Rows from a 3D scene dataset:
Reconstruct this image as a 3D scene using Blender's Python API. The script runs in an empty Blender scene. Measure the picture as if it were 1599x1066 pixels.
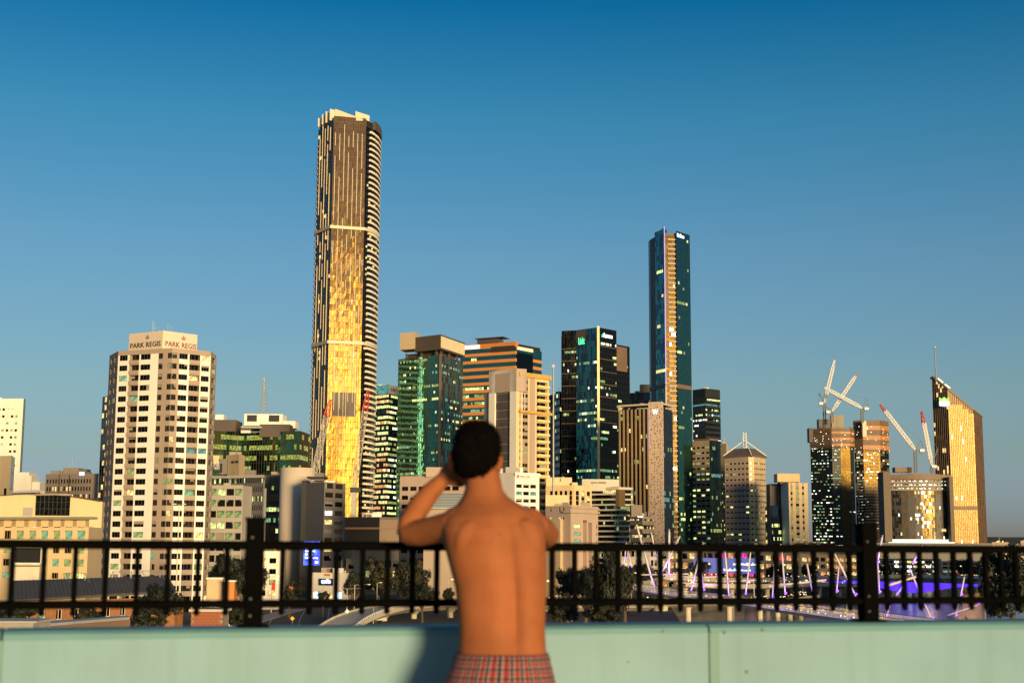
import bpy, bmesh, math, random
from mathutils import Vector, Matrix, noise, geometry
R = math.radians
random.seed(7)
S = bpy.context.scene
COL = S.collection

# ------------------------------------------------------------------ camera, sky, sun, exposure
CAMZ = 18.0
FPX, CX, CY = 2221.0, 799.5, 533.0          # 50 mm on 36 mm film, photo pixels
PITCH, ROLL = R(8.25), R(-0.3)
SUN_AZ, SUN_EL = R(25), R(4.0)               # behind the viewer, to the right

cam = bpy.data.cameras.new('camera')
cam.sensor_width = 36.0
cam.lens = 50.0
cam.clip_start = 0.1
cam.clip_end = 60000
cam.dof.use_dof = True
cam.dof.focus_distance = 500.0
cam.dof.aperture_fstop = 4.2
camo = bpy.data.objects.new('camera', cam)
COL.objects.link(camo)
camo.location = (0, 0, CAMZ)
_fw = Vector((0, math.cos(PITCH), math.sin(PITCH)))
_rt0 = Vector((1, 0, 0))
_up0 = Vector((0, -math.sin(PITCH), math.cos(PITCH)))
_rt = _rt0 * math.cos(ROLL) - _up0 * math.sin(ROLL)
_up = _up0 * math.cos(ROLL) + _rt0 * math.sin(ROLL)
camo.rotation_euler = Matrix((_rt, _up, -_fw)).transposed().to_euler()
S.camera = camo

w = bpy.data.worlds.new('World')
S.world = w
w.use_nodes = True
nt = w.node_tree
bg = nt.nodes['Background']
sky = nt.nodes.new('ShaderNodeTexSky')
sky.sky_type = 'NISHITA'
sky.sun_disc = False
sky.sun_elevation = SUN_EL
sky.sun_rotation = math.pi - SUN_AZ
sky.altitude = 0
sky.air_density = 1.0
sky.dust_density = 0.5
sky.ozone_density = 3.0
# away from the sun the dusk air is greyer and bluer near the horizon than the model's: a tint by height of view
_tc = nt.nodes.new('ShaderNodeTexCoord')
_sx = nt.nodes.new('ShaderNodeSeparateXYZ')
nt.links.new(_tc.outputs['Generated'], _sx.inputs[0])
_mr = nt.nodes.new('ShaderNodeMapRange')
_mr.inputs['From Max'].default_value = 0.40
nt.links.new(_sx.outputs['Z'], _mr.inputs['Value'])
_rp = nt.nodes.new('ShaderNodeValToRGB')
_st = [(0.0, (0.70, 0.88, 2.1)), (1.2, (0.72, 0.93, 2.2)), (3.7, (0.84, 0.87, 1.15)), (6.3, (0.94, 0.92, 0.97)),
       (11.7, (0.82, 0.94, 0.98)), (17, (0.38, 0.89, 0.95)), (21.5, (0.05, 0.65, 0.84)), (23.5, (0.02, 0.59, 0.79))]
_el = _rp.color_ramp.elements
for _i, (_e, _c) in enumerate(_st):
    _p = min(1.0, math.sin(R(_e)) / 0.40)
    _k = _el[0] if _i == 0 else (_el[len(_el) - 1] if _i == len(_st) - 1 else _el.new(_p))
    _k.position = _p
    _k.color = [x / 3 for x in _c] + [1]
nt.links.new(_mr.outputs[0], _rp.inputs[0])
_m3 = nt.nodes.new('ShaderNodeVectorMath'); _m3.operation = 'SCALE'; _m3.inputs['Scale'].default_value = 3.0
nt.links.new(_rp.outputs[0], _m3.inputs[0])
_dt = nt.nodes.new('ShaderNodeVectorMath'); _dt.operation = 'DOT_PRODUCT'
_dt.inputs[1].default_value = (math.sin(SUN_AZ), -math.cos(SUN_AZ), 0)
nt.links.new(_tc.outputs['Generated'], _dt.inputs[0])
_wt = nt.nodes.new('ShaderNodeMapRange'); _wt.interpolation_type = 'SMOOTHSTEP'
_wt.inputs['From Min'].default_value = 0.5; _wt.inputs['From Max'].default_value = -0.4
nt.links.new(_dt.outputs['Value'], _wt.inputs['Value'])
_mx = nt.nodes.new('ShaderNodeMix'); _mx.data_type = 'VECTOR'; _mx.clamp_factor = True
nt.links.new(_wt.outputs[0], _mx.inputs[0])
_mx.inputs[4].default_value = (1, 1, 1)
nt.links.new(_m3.outputs[0], _mx.inputs[5])
_ml = nt.nodes.new('ShaderNodeVectorMath'); _ml.operation = 'MULTIPLY'
nt.links.new(sky.outputs[0], _ml.inputs[0]); nt.links.new(_mx.outputs[1], _ml.inputs[1])
nt.links.new(_ml.outputs[0], bg.inputs['Color'])
bg.inputs['Strength'].default_value = 0.15

sl = bpy.data.lights.new('sun', 'SUN')
sl.energy = 5.0
sl.angle = R(12)
sl.color = (1.0, 0.73, 0.37)
slo = bpy.data.objects.new('sun', sl)
COL.objects.link(slo)
SUND = Vector((math.sin(SUN_AZ) * math.cos(SUN_EL), -math.cos(SUN_AZ) * math.cos(SUN_EL), math.sin(SUN_EL)))
slo.rotation_euler = SUND.to_track_quat('Z', 'Y').to_euler()
slo.location = (30, -40, 60)

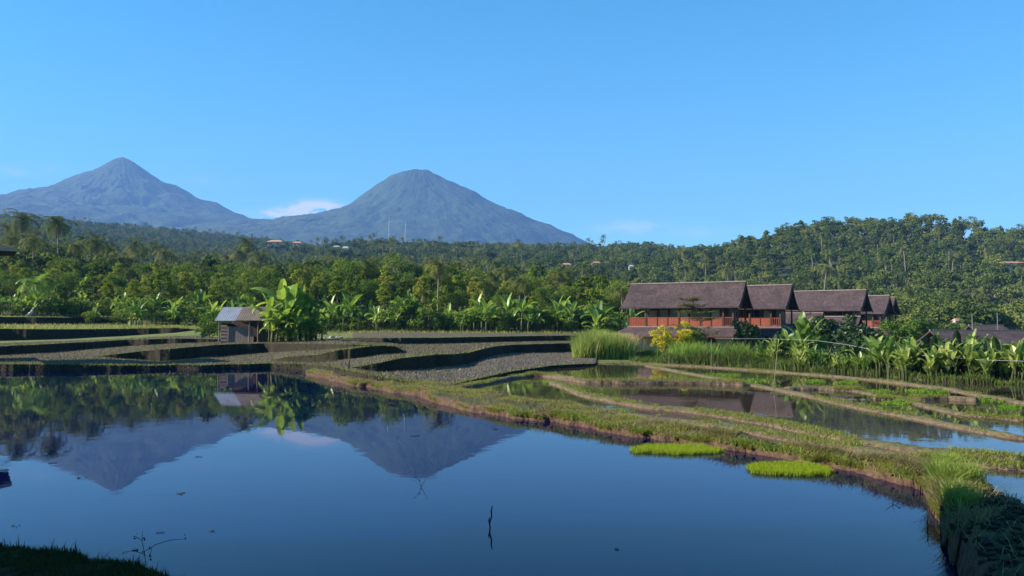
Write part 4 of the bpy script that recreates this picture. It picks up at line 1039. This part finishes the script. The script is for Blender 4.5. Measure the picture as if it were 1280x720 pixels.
bush('shrub', 'left yellow leaved shrub against the cream wall of the big house', 827, 71, .1, 1.15, .8, 1.25, m_yellow, 32, .33, .15, 75, 1, grp='yellow leaved shrubs')
bush('shrub', 'taller yellow leaved shrub in the middle of the big house front', 850, 71.5, .1, 1.1, .7, 1.55, m_yellow, 30, .33, .15, 70, 2, grp='yellow leaved shrubs')
bush('shrub', 'green shrub right of the yellow leaved shrubs', 872, 72, .1, 1.0, .8, 1.2, m_shrub, 18, .4, .16, 70, 3)
bush('shrub', 'dark broad leaved shrub below the second house', 930, 73, .1, 1.7, .9, 1.5, m_dark, 26, .5, .34, 46, 4)
bush('shrub', 'large dark tree like shrub in front of the third house', 1040, 74, -.2, 2.3, 1.4, 2.2, m_dark, 40, .6, .3, 70, 5)
bush('shrub', 'dark shrub hiding the foot of the low gabled annexe', 1070, 71, -.2, 1.9, 1.2, 1.5, m_dark, 30, .6, .3, 60, 6)
bush('shrub', 'rounded green shrub to the right of the last house', 1124, 84, -.3, 2.3, 1.2, 1.9, m_shrub, 30, .6, .3, 60, 7)
bush('shrub', 'green shrub behind the left end of the long low roof', 1142, 92, -.5, 2.4, 1.5, 2.0, m_shrub, 26, .7, .35, 60, 8)
# layered feathery tree in front of the biggest house
r = np.random.default_rng(12); Dl = 73; t = empty('layered_tree', (ux(880)*Dl, Dl, 0)); tag(t, 'thin tree with flat feathery layered branches in front of the biggest house', 'tree')
tr = G().tube([(0.2, 0, -.3), (.15, 0, 1.6), (-.3, 0, 3.2), (-.9, 0, 4.6), (-1.2, 0, 5.35)], [.09, .07, .05, .035, .02], 6); LV = []
for (zz, xc, rx_) in [(5.15, -1.4, 1.1), (4.55, -1.0, 1.5), (3.95, -.5, 2.1), (3.35, .0, 1.5), (2.6, -.7, 2.2), (2.0, -.3, 1.9)]:
    for b in range(9):
        a = r.uniform(0, 6.28); L_ = rx_*r.uniform(.5, 1); tip = np.array([xc+math.cos(a)*L_, math.sin(a)*L_*.8, zz+r.uniform(-.1, .15)]); b0 = np.array([lerp([0, 1.6, 3.2, 4.6, 5.35], [.2, .15, -.3, -.9, -1.2], zz-.35), 0, zz-.35])
        tr.tube([tuple(b0), tuple((b0+tip)/2+np.array([0, 0, .12])), tuple(tip)], [.025, .018, .008], 4)
        for q in range(95):
            f = r.uniform(.3, 1.08); P_ = b0+(tip-b0)*f+np.array([r.normal()*.2, r.normal()*.2, r.normal()*.05+.06*math.sin(f*3.1)]); LV.append(P_)
LV = np.array(LV); Nn = np.array([0, 0, 1.0])+rvec(r, len(LV))*.55; Nn /= np.linalg.norm(Nn, axis=1)[:, None]
tr.build('trunk', m_bark, t); link('crown', soup_mesh('crown', leaf_quads(LV, Nn, .13, r), 4, m_layer), t)
# broad leaved canna and banana thicket on the right bank
r = np.random.default_rng(77); m_cstem = surf('canna_stem', (.022, .035, .012), (.05, .06, .02), 4, .8); CN = []
for s in range(5):
    V_, st = banana_mesh(300+s, 2.9, 5, 1.4, 6); CN.append([('stem', st.mesh('stem', m_cstem, True)), ('leaves', soup_mesh('leaves', V_, 4, m_canna))])
CD = []
for s in range(3):
    V_, st = banana_mesh(320+s, 2.9, 3, 1.1, 8); CD.append([('stem', st.mesh('stem', m_cstem, True)), ('leaves', soup_mesh('leaves', V_, 4, m_dark))])
cann = []
def canna_base(x): return lerp([940, 1000, 1060, 1170, 1290], [54, 50, 46, 40, 37.5], x)
for row in range(3):
    for x in np.arange(952, 1300, 8 if row == 0 else 8.5):
        xx = x+random.uniform(-4, 4); D = canna_base(xx)+1.4+row*1.4+random.uniform(-.6, .6)
        if (xx < 990 and (row == 0 or random.random() < .7)) or random.random() < .12: continue
        top = lerp([940, 975, 1000, 1030, 1070, 1100, 1150, 1290], [424, 418, 420, 432, 428, 420, 417, 418], xx)+random.uniform(-6, 9)+(6 if row == 0 else 0)
        h = max(1.1, CAMZ+ty(top)*D)*random.uniform(.66, .96); src = CN if random.random() < (.8 if row < 2 else .5) else CD
        if 1150 < xx < 1200 and row > 0: src = CD
        o = place('canna', random.choice(src), (ux(xx)*D, D, -.02), h/2.6*.95, random.uniform(0, 6.28)); cann.append((xx, row, o, src is CD))
cann.append((1000, 0, place('canna', CN[0], (ux(1000)*55, 55, 0), 1.15, 1.0), False)); cann.append((1012, 0, place('canna', CN[2], (ux(1013)*55, 55, 0), 1.1, 2.0), False))
LM2 = [(1000, 'the third house'), (1090, 'the low gabled annexe'), (1155, 'the left end of the long low roof'), (1235, 'the reddish low roof'), (1290, 'the right edge')]
bn = {}
for x, row, o, dk in cann:
    lm = min(LM2, key=lambda q: abs(q[0]-x)); bn.setdefault((lm, 'right' if x >= lm[0] else 'left', row, dk), []).append((abs(x-lm[0]), o))
for (lm, side, row, dk), L_ in bn.items():
    L_.sort(key=lambda q: q[0])
    for i, (d, o) in enumerate(L_):
        tag(o, '%s %s canna %s of %s, %s row' % (ordn(i), 'dark leaved' if dk else 'bright', side, lm[1], ['front', 'middle', 'back'][row]), 'canna plant', 'broad leaved cannas on the right bank')

# ---------------------------------------------------------------- stakes, string, masts
m_bamboo = surf('bamboo', (.16, .14, .09), (.25, .22, .15), 8, .7)
for (x, yb, yt_, z, l) in [(745, 453.5, 416, .05, 'thin bamboo stake in front of the tall grass clump'), (889, 459, 424, .05, 'thin bamboo stake below the layered tree'), (966, 486, 431, .05, 'leaning bamboo stake in the paddy below the second house'), (836, 457, 437, .05, 'short bamboo stake in front of the yellow shrubs'), (1110, 478, 449, .05, 'bamboo stake holding the string in front of the right hand cannas')]:
    p = at(x, yb, z); D = p.y; h = CAMZ+ty(yt_)*D-z; tag(G().tube([(p.x, p.y, -.3), (p.x+(.25 if x == 966 else .03), p.y, z+h)], [.017, .011], 6).build('bamboo_stake', m_bamboo), l, 'stake', 'bamboo stakes')
pts = []; K = [(893, 423, 57), (960, 423.5, 55), (1020, 425.5, 51), (1060, 431, 48), (1100, 439, 45), (1160, 445, 42), (1230, 450, 39), (1300, 452, 37)]
for x in np.linspace(893, 1300, 60): D = lerp([k[0] for k in K], [k[2] for k in K], x); y = lerp([k[0] for k in K], [k[1] for k in K], x); pts.append(atD(x, y, D))
m_string = surf('white_string', (.25, .27, .30), (.34, .36, .38), 5); tag(G().tube(pts, .008, 4).build('string', m_string), 'thin white string stretched in front of the houses and cannas', 'string')
m_pole = surf('grey_pole', (.12, .12, .12), (.2, .2, .2), 3)
m_steel = surf('galvanised_steel', (.40, .42, .45), (.5, .52, .55), 3, .5)
for x, l in ((486.5, 'left of the two white lattice masts on the ridge below the rounded volcano'), (507, 'right of the two white lattice masts on the ridge below the rounded volcano')):
    D = 760; b_ = atD(x, 300, D); h = (300-(278 if x < 500 else 281))/F*D*1.06; g = G(); w0 = 1.0
    for sx, sy in ((-1, -1), (1, -1), (1, 1), (-1, 1)): g.tube([(sx*w0, sy*w0, -12), (sx*.25, sy*.25, h)], .14, 4)
    for i in range(10):
        z0 = h*i/10; a = w0*(1-z0/h)+.25*z0/h
        for s in (-1, 1): g.tube([(-a*s, -a, z0), (a*s*.95, -a*.95, z0+h/10)], .09, 4); g.tube([(-a, -a*s, z0), (-a*.95, a*s*.95, z0+h/10)], .09, 4)
    o = empty('radio_mast', (b_.x, b_.y, b_.z)); tag(o, l, 'radio mast', 'radio masts on the ridge'); g.build('lattice', m_steel, o); G().tube([(0, 0, h), (0, 0, h+4)], .09, 5).build('antenna', m_steel, o)
for (x, yb, yt_, D, l) in [(856.5, 362, 336, 90, 'thin grey pole rising behind the ridge of the biggest house'), (919, 362, 339, 90, 'thin grey pole behind the right end of the biggest roof'), (1007.5, 370, 358, 108, 'thin grey pole behind the left end of the third roof'), (1215.5, 412, 392, 80, 'thin pale pole left of the reddish low roof'), (1247, 412, 391, 80, 'thin pale pole right of the reddish low roof'), (1186, 330, 315, 320, 'thin pale pole among the trees of the right hill')]:
    p = atD(x, yb, D); z = atD(x, yt_, D).z; t = empty('utility_pole', (p.x, D, p.z-3)); tag(t, l, 'pole', 'thin poles behind the houses')
    G().tube([(0, 0, 0), (0, 0, z-p.z+3)], .035 if D < 200 else .08, 5).build('shaft', m_pole, t); G().tube([(-.3, 0, z-p.z+2.8), (.3, 0, z-p.z+2.8)], .025, 4).build('crossbar', m_pole, t)

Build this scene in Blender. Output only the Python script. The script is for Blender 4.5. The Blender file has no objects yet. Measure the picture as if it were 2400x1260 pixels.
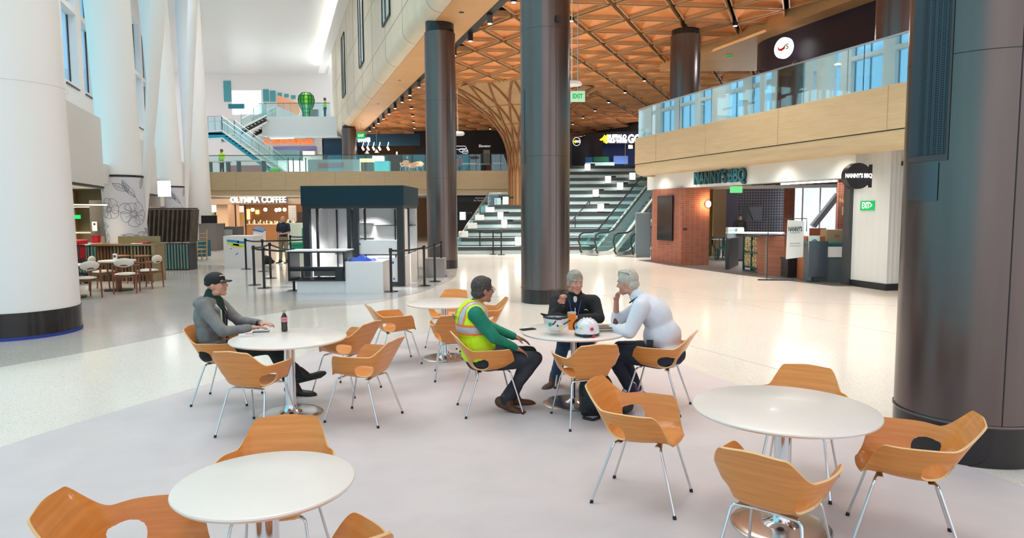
import bpy, bmesh, math, random
import numpy as np
from mathutils import Vector, Matrix, Euler
PI=math.pi
def V(*a): return Vector(a)
# ---------------- camera ----------------
F,TH,RO,CH=1600.0,0.0835,0.005,1.913
cam=bpy.data.cameras.new('camera'); camo=bpy.data.objects.new('camera',cam)
bpy.context.scene.collection.objects.link(camo)
cam.sensor_fit='HORIZONTAL'; cam.sensor_width=36; cam.lens=36*F/2400; cam.clip_end=400; cam.clip_start=.05
camo.matrix_world=Matrix.Translation((0,0,CH))@Matrix.Rotation(PI/2-TH,4,'X')@Matrix.Rotation(-RO,4,'Z')
bpy.context.scene.camera=camo
# ---------------- sky, exposure ----------------
sc=bpy.context.scene
sc.view_settings.view_transform='Standard'; sc.view_settings.look='None'; sc.view_settings.gamma=1; sc.view_settings.exposure=0.02
w=bpy.data.worlds.new('sky'); sc.world=w; w.use_nodes=True
bg=w.node_tree.nodes['Background']; bg.inputs[0].default_value=(.90,.90,.96,1); bg.inputs[1].default_value=1.36
try:
    sc.cycles.max_bounces=8; sc.cycles.diffuse_bounces=4; sc.cycles.glossy_bounces=4; sc.cycles.transparent_max_bounces=16
    sc.cycles.sample_clamp_indirect=6; sc.cycles.use_denoising=True
    sc.cycles.use_fast_gi=False
except Exception: pass
def ray(px,py):
    x=(px-1200)/F; y=-(py-630)/F; c,s=math.cos(RO),math.sin(RO)
    X=x*c+y*s; Y=-x*s+y*c
    return V(X, math.cos(TH)+Y*math.sin(TH), -math.sin(TH)+Y*math.cos(TH))
def G(px,py,z=0.0):            # the point of the horizontal plane z seen at that place of the photo
    r=ray(px,py); t=(z-CH)/r.z; return V(0,0,CH)+r*t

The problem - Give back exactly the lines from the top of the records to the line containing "S.camera = camo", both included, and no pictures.

Problem solution -
Reconstruct this image as a 3D scene using Blender's Python API. The script runs in an empty Blender scene. Measure the picture as if it were 1599x1066 pixels.
import bpy, bmesh, math, random
from mathutils import Vector, Matrix, noise, geometry
R = math.radians
random.seed(7)
S = bpy.context.scene
COL = S.collection

# ------------------------------------------------------------------ camera, sky, sun, exposure
CAMZ = 18.0
FPX, CX, CY = 2221.0, 799.5, 533.0          # 50 mm on 36 mm film, photo pixels
PITCH, ROLL = R(8.25), R(-0.3)
SUN_AZ, SUN_EL = R(25), R(4.0)               # behind the viewer, to the right

cam = bpy.data.cameras.new('camera')
cam.sensor_width = 36.0
cam.lens = 50.0
cam.clip_start = 0.1
cam.clip_end = 60000
cam.dof.use_dof = True
cam.dof.focus_distance = 500.0
cam.dof.aperture_fstop = 4.2
camo = bpy.data.objects.new('camera', cam)
COL.objects.link(camo)
camo.location = (0, 0, CAMZ)
_fw = Vector((0, math.cos(PITCH), math.sin(PITCH)))
_rt0 = Vector((1, 0, 0))
_up0 = Vector((0, -math.sin(PITCH), math.cos(PITCH)))
_rt = _rt0 * math.cos(ROLL) - _up0 * math.sin(ROLL)
_up = _up0 * math.cos(ROLL) + _rt0 * math.sin(ROLL)
camo.rotation_euler = Matrix((_rt, _up, -_fw)).transposed().to_euler()
S.camera = camo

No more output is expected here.